FOCUS : Quand le DF se désiste en faveur du porc
Au Danemark, les conseils municipaux sont souvent composés de coalitions de partis aux tendances et aux objectifs divers. Aucune des 98 municipalités danoises n'est gérée uniquement par le Parti du Peuple Danois. Toutefois, comme avec le gouvernement, le DF impose ses idées dans certaines municipalités, y compris parfois quand il ne siège pas au Conseil.
C'est le cas de la petite ville de Hvidovre, à dix kilomètres de Copenhague, où le candidat DF a abandonné son siège aux sociaux-démocrates contre la promesse de servir du porc à la cantine de l'école.
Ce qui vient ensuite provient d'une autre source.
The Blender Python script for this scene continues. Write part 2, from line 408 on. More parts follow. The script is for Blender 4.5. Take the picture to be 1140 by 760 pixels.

Des choses comme des tartines, de la viande hachée, du rôti de porc et des boulettes de viande… La règle c'est qu'il faut servir de la nourriture danoise traditionnelle",
a-t-il déclaré après une intense journée de négociations.
Une initiative qui n'est pas sans rappeler les "apéros pinard-saucisson" proposés par des mouvements nationalistes en France (voir la vidéo ci-dessous).
Moins qu'une prise de pouvoir effective, c'est d'une diffusion des idées du parti populiste par contagion ou par capillarité dans toutes les strates de la société qu'il s'agit. Le Danemark est devenu le pays européen ou les lois sur l'asile et l'immigration sont devenues les plus dures.